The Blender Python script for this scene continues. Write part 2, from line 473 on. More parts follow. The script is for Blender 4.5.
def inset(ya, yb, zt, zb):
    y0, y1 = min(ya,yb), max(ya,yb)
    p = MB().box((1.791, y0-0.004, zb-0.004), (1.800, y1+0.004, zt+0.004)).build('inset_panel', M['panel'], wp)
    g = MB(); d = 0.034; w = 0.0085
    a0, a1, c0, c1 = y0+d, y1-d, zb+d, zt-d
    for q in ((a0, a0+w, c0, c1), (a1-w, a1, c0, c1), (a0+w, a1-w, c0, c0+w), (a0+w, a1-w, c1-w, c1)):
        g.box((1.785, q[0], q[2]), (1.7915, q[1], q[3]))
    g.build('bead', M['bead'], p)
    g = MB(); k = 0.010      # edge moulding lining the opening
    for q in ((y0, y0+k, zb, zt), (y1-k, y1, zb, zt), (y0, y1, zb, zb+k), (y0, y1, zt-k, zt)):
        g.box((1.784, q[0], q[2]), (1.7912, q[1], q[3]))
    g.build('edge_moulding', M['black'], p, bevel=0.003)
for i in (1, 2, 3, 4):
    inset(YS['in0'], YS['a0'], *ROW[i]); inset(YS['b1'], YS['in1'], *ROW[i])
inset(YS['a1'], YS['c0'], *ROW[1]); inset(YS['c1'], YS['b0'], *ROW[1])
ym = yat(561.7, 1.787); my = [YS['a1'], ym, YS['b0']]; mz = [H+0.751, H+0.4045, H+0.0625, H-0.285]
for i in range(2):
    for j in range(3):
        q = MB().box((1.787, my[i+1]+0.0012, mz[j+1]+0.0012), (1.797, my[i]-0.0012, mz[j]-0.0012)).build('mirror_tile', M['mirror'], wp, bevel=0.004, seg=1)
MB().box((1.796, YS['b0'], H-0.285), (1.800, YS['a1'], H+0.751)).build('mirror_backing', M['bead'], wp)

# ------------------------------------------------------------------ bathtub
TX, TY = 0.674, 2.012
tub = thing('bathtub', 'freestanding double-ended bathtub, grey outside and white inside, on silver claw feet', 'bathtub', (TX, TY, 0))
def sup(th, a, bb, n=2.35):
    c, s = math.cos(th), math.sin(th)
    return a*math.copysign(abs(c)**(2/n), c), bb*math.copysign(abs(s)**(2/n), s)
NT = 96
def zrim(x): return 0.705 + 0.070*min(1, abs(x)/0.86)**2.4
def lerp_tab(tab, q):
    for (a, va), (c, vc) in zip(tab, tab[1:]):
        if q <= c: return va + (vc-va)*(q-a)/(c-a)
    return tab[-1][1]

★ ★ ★

▸ **SHORT PROBLEM**
Please print exactly what appears from the first line of the data through the line with "H+0.751)).build('mirror_backing', M['bead'], wp)", including both of those lines and nothing past them.

▸ **RESPONSE FOR THIS EXERCISE**
The Blender Python script for this scene continues. Write part 2, from line 473 on. More parts follow. The script is for Blender 4.5.
def inset(ya, yb, zt, zb):
    y0, y1 = min(ya,yb), max(ya,yb)
    p = MB().box((1.791, y0-0.004, zb-0.004), (1.800, y1+0.004, zt+0.004)).build('inset_panel', M['panel'], wp)
    g = MB(); d = 0.034; w = 0.0085
    a0, a1, c0, c1 = y0+d, y1-d, zb+d, zt-d
    for q in ((a0, a0+w, c0, c1), (a1-w, a1, c0, c1), (a0+w, a1-w, c0, c0+w), (a0+w, a1-w, c1-w, c1)):
        g.box((1.785, q[0], q[2]), (1.7915, q[1], q[3]))
    g.build('bead', M['bead'], p)
    g = MB(); k = 0.010      # edge moulding lining the opening
    for q in ((y0, y0+k, zb, zt), (y1-k, y1, zb, zt), (y0, y1, zb, zb+k), (y0, y1, zt-k, zt)):
        g.box((1.784, q[0], q[2]), (1.7912, q[1], q[3]))
    g.build('edge_moulding', M['black'], p, bevel=0.003)
for i in (1, 2, 3, 4):
    inset(YS['in0'], YS['a0'], *ROW[i]); inset(YS['b1'], YS['in1'], *ROW[i])
inset(YS['a1'], YS['c0'], *ROW[1]); inset(YS['c1'], YS['b0'], *ROW[1])
ym = yat(561.7, 1.787); my = [YS['a1'], ym, YS['b0']]; mz = [H+0.751, H+0.4045, H+0.0625, H-0.285]
for i in range(2):
    for j in range(3):
        q = MB().box((1.787, my[i+1]+0.0012, mz[j+1]+0.0012), (1.797, my[i]-0.0012, mz[j]-0.0012)).build('mirror_tile', M['mirror'], wp, bevel=0.004, seg=1)
MB().box((1.796, YS['b0'], H-0.285), (1.800, YS['a1'], H+0.751)).build('mirror_backing', M['bead'], wp)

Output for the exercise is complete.